DIRECTIVE
Omit all images. Write out the rest of the material exactly.

start PROVIDED DATA

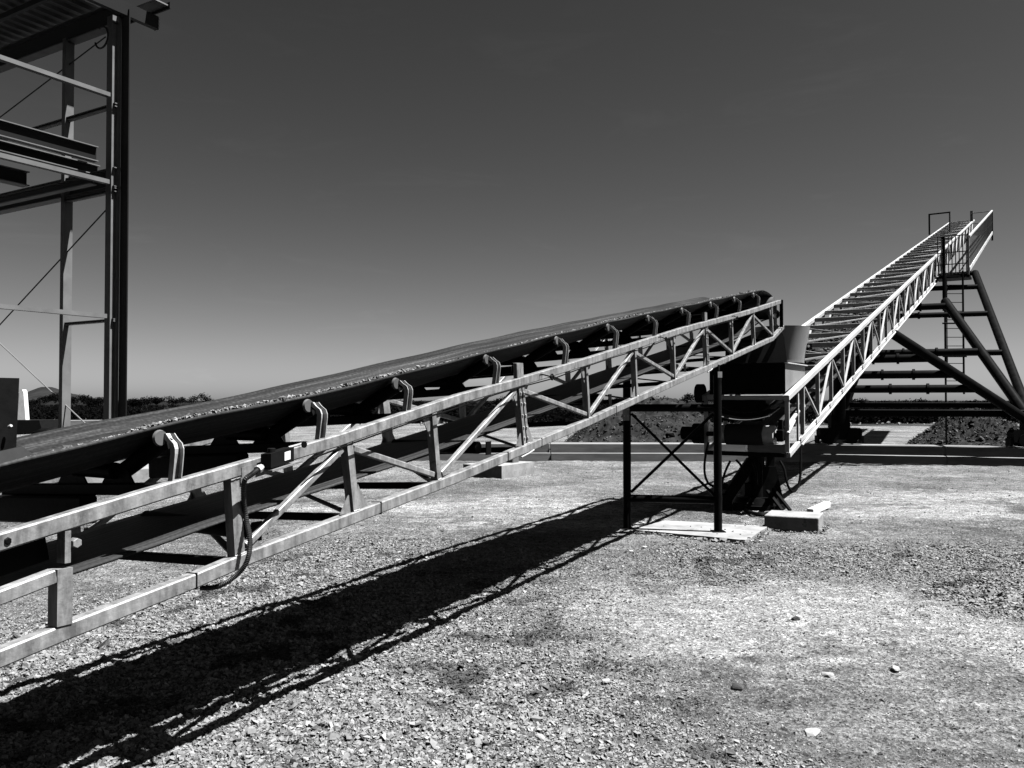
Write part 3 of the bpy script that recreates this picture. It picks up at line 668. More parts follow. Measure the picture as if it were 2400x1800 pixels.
for z in (.45, .85, 1.40):
    MB().bar(S(wk0-.5, -.06, st_b(wk0)+z), S(wk0-.5, -1.0, st_b(wk0)+z), .03, .03).build('platform_rail', M['grey'], stk)
    MB().bar(S(wk1, -.06, st_b(wk1)+z), S(wk1, -1.0, st_b(wk1)+z), .03, .03).build('platform_rail', M['grey'], stk)
for w in np.linspace(-.95, -.1, 9):
    MB().bar(S(wk0-.5, w, st_b(wk0)+.1), S(wk0-.5, w, st_b(wk0)+1.40), .03, .03, SN).build('baluster', M['grey'], stk)
MB().bar(S(wk0-.5, -1.0, st_b(wk0)-.05), S(wk0-.5, -1.0, st_b(wk0)+1.45), .06, .06, SN).build('platform_post', M['grey'], stk)
MB().bar(S(wk1, -1.0, st_b(wk1)-.1), S(wk1, -1.0, st_b(wk1)+1.40), .10, .08, SN).build('platform_post', M['dark'], stk)
ml = at_depth(2211, 555, 27.6); MB().bar(V((ml.x, ml.y, ml.z)), V((ml.x, ml.y, 4.6)), .09, .09, SN).build('mast', M['dark'], stk)
MB().hexa([S(wk0-.55, -1.05, st_b(wk0)-.02), S(wk0+.3, -1.05, st_b(wk0)-.02), S(wk0+.3, -.05, st_b(wk0)-.02), S(wk0-.55, -.05, st_b(wk0)-.02)],
          [S(wk0-.55, -1.05, st_b(wk0)+.05), S(wk0+.3, -1.05, st_b(wk0)+.05), S(wk0+.3, -.05, st_b(wk0)+.05), S(wk0-.55, -.05, st_b(wk0)+.05)]).build('platform_floor', M['dark'], stk)
MB().bar(S(31, 1.3, st_t(31)), S(31, 1.3, st_t(31)+.95), .07, .07, SN).build('guard_post', M['dark'], stk)
MB().bar(S(31, .45, st_t(31)), S(31, .45, st_t(31)+.95), .07, .07, SN).build('guard_post', M['grey'], stk)
MB().bar(S(31, 1.33, st_t(31)+.95), S(31, .42, st_t(31)+.95), .06, .06).build('guard_bar', M['dark'], stk)
MB().bar(S(38.6, .02, st_t(38.6)), S(38.6, .02, st_t(38.6)+.55), .14, .14, SN).build('head_post', M['grey'], stk)
MB().disc_stack(S(TE-.5, .1, st_t(TE-.5)-.35), SN, [(0, .04), (0, .22), (1.0, .22), (1.0, .04)], 24).build('head_drum', M['dark'], stk, True)
LY = 27.3
lad = MB()
lx0 = at_depth(2214.5, 700, LY); lx1 = at_depth(2257, 700, LY)
ld = MB().bar(V((lx0.x, LY, 0.02)), V((lx0.x, LY, 5.9)), .05, .05, (0, 1, 0)).build('ladder', M['dark'], stk)
MB().bar(V((lx1.x, LY, 1.8)), V((lx1.x, LY, 5.9)), .05, .05, (0, 1, 0)).build('ladder_stile', M['dark'], ld)
MB().bar(V((lx0.x+.25, LY+.4, 2.6)), V((lx0.x+.25, LY+.4, 5.9)), .07, .05, (0, 1, 0)).build('ladder_stile', M['grey'], ld)
for i in range(14):
    z = 1.95+i*.29; MB().bar(V((lx0.x, LY, z)), V((lx1.x, LY, z)), .022, .022, ch=.002).build('ladder_rung', M['dark'], ld)
for z in (3.05, 4.15): MB().bar(V((lx0.x-.1, LY-.03, z)), V((lx1.x+.08, LY-.03, z)), .05, .05).build('ladder_hoop', M['dark'], ld)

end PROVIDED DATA

COMPLETED EXERCISE
Write part 3 of the bpy script that recreates this picture. It picks up at line 668. More parts follow. Measure the picture as if it were 2400x1800 pixels.
for z in (.45, .85, 1.40):
    MB().bar(S(wk0-.5, -.06, st_b(wk0)+z), S(wk0-.5, -1.0, st_b(wk0)+z), .03, .03).build('platform_rail', M['grey'], stk)
    MB().bar(S(wk1, -.06, st_b(wk1)+z), S(wk1, -1.0, st_b(wk1)+z), .03, .03).build('platform_rail', M['grey'], stk)
for w in np.linspace(-.95, -.1, 9):
    MB().bar(S(wk0-.5, w, st_b(wk0)+.1), S(wk0-.5, w, st_b(wk0)+1.40), .03, .03, SN).build('baluster', M['grey'], stk)
MB().bar(S(wk0-.5, -1.0, st_b(wk0)-.05), S(wk0-.5, -1.0, st_b(wk0)+1.45), .06, .06, SN).build('platform_post', M['grey'], stk)
MB().bar(S(wk1, -1.0, st_b(wk1)-.1), S(wk1, -1.0, st_b(wk1)+1.40), .10, .08, SN).build('platform_post', M['dark'], stk)
ml = at_depth(2211, 555, 27.6); MB().bar(V((ml.x, ml.y, ml.z)), V((ml.x, ml.y, 4.6)), .09, .09, SN).build('mast', M['dark'], stk)
MB().hexa([S(wk0-.55, -1.05, st_b(wk0)-.02), S(wk0+.3, -1.05, st_b(wk0)-.02), S(wk0+.3, -.05, st_b(wk0)-.02), S(wk0-.55, -.05, st_b(wk0)-.02)],
          [S(wk0-.55, -1.05, st_b(wk0)+.05), S(wk0+.3, -1.05, st_b(wk0)+.05), S(wk0+.3, -.05, st_b(wk0)+.05), S(wk0-.55, -.05, st_b(wk0)+.05)]).build('platform_floor', M['dark'], stk)
MB().bar(S(31, 1.3, st_t(31)), S(31, 1.3, st_t(31)+.95), .07, .07, SN).build('guard_post', M['dark'], stk)
MB().bar(S(31, .45, st_t(31)), S(31, .45, st_t(31)+.95), .07, .07, SN).build('guard_post', M['grey'], stk)
MB().bar(S(31, 1.33, st_t(31)+.95), S(31, .42, st_t(31)+.95), .06, .06).build('guard_bar', M['dark'], stk)
MB().bar(S(38.6, .02, st_t(38.6)), S(38.6, .02, st_t(38.6)+.55), .14, .14, SN).build('head_post', M['grey'], stk)
MB().disc_stack(S(TE-.5, .1, st_t(TE-.5)-.35), SN, [(0, .04), (0, .22), (1.0, .22), (1.0, .04)], 24).build('head_drum', M['dark'], stk, True)
LY = 27.3
lad = MB()
lx0 = at_depth(2214.5, 700, LY); lx1 = at_depth(2257, 700, LY)
ld = MB().bar(V((lx0.x, LY, 0.02)), V((lx0.x, LY, 5.9)), .05, .05, (0, 1, 0)).build('ladder', M['dark'], stk)
MB().bar(V((lx1.x, LY, 1.8)), V((lx1.x, LY, 5.9)), .05, .05, (0, 1, 0)).build('ladder_stile', M['dark'], ld)
MB().bar(V((lx0.x+.25, LY+.4, 2.6)), V((lx0.x+.25, LY+.4, 5.9)), .07, .05, (0, 1, 0)).build('ladder_stile', M['grey'], ld)
for i in range(14):
    z = 1.95+i*.29; MB().bar(V((lx0.x, LY, z)), V((lx1.x, LY, z)), .022, .022, ch=.002).build('ladder_rung', M['dark'], ld)
for z in (3.05, 4.15): MB().bar(V((lx0.x-.1, LY-.03, z)), V((lx1.x+.08, LY-.03, z)), .05, .05).build('ladder_hoop', M['dark'], ld)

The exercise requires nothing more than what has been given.